Jesús nos dice hoy que hay que orar con perseverancia. Y lo hace con la parábola del juez que “ni temía a Dios ni le importaban los hombres”, pero a quien una pobre viuda solía decirle con insistencia: “hazme justicia frente a mi adversario”. Y, al fin, consiguió lo que pedía.
Y Jesús nos ha subrayado con la parábola que la pobre viuda que ella sabía pedir con perseverancia. Enseñanza que hace que nos preguntemos: ¿nosotros sabemos orar con perseverancia?
El verbo orar procede de la voz latina orare, que significa hablar, por lo que oramos con nuestras palabras, por medio de ellas nos comunicamos con nosotros, con los demás y con Dios.
Al orar, nos dirigimos a Dios. Y Santa Teresa viene en nuestra ayuda y nos recuerda que orar es “tratar de amistad, estando muchas veces tratando a solas con quien sabemos que nos ama”.
Y la Santa dice más, pues afirma que para hablar con Dios no se necesitan palabras rebuscadas, ni elegantes razonamientos, sino hablar al corazón del Señor, con humildad y sencillez. Hablarle como a un amigo, porque la relación con Dios “no está en pensar mucho, sino en amar mucho”. Así que la oración nos lleva a fomentar su amorosa compañía.
Pero para que la oración sea verdadera, no ha de olvidar que el Señor ama siempre como Dios… Y que ante él nos presentamos desde nuestra pequeñez.
Y que cuando así oramos, predisponemos el alma para que el Espíritu Santo actúe y nos lleve al encuentro con Jesucristo. Con Dios en Jesús quien trata con nosotros y se produce el encuentro y, entonces, a pesar de nuestra pequeñez, nos vemos ante él.

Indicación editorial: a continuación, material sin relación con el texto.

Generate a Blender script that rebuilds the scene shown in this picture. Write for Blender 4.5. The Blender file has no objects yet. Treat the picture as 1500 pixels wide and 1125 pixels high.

Todo el que vive la oración se le ensancha el alma, se le llena de gozo y acepta con alegría que Jesucristo sea la fuente de su amor y presencia de Dios. Por ello, dice la Santa: “pidámosle confiadamente su luz, que Él no se niega a nadie”.
Estos domingos hemos recordado que la fe brota del encuentro con el Señor. Hoy se nos dice que el encuentro se alcanza y sostiene con la oración. Sin oración, imposible el encuentro. Cuando ella falta, puede sucedernos lo que a aquel pueblo que había recibido la correspondencia de uno de sus habitantes que partió hacia el Amazonas. En ella describía unas selvas maravillosas, llenas de multitud de aves, con paisajes infinitos y la sencillez de sus habitantes. La descripción de tanta belleza cautivó de tal modo a sus antiguos vecinos que imprimieron las cartas, las comentaban y se los sabían de memoria, pero cometieron un error, pensaron que con leer aquellos textos, ya habían estado en el amazonas.
Algo de esto puede ocurrirnos: escuchamos la Palabra de Dios, la tenemos impresa y la leemos, pero no nos abrimos a quien en ella habita. Para visitar el amazonas de Dios hay que ponerse a su escucha, hay que dejar que nos hable desde su Palabra, hay que acogerla y amar a quien en ella se muestra y hay que invocar al Espíritu Santo, para que nos de ese don que nos lleva a saber y gustar el amor de Dios manifestado en Cristo Jesús.
La eucaristía que celebramos es nuestra gran oración. Cada domingo venimos al encuentro primordial con el Señor. Por eso, preguntémonos: ¿Cómo vivo mis eucaristías? ¿Cómo me preparo para para mejor vivirlas?
Por desgracia, para muchos cristianos, la oración ha pasado a ser la pobre de la casa. Tenemos tiempo para todo, menos para la oración.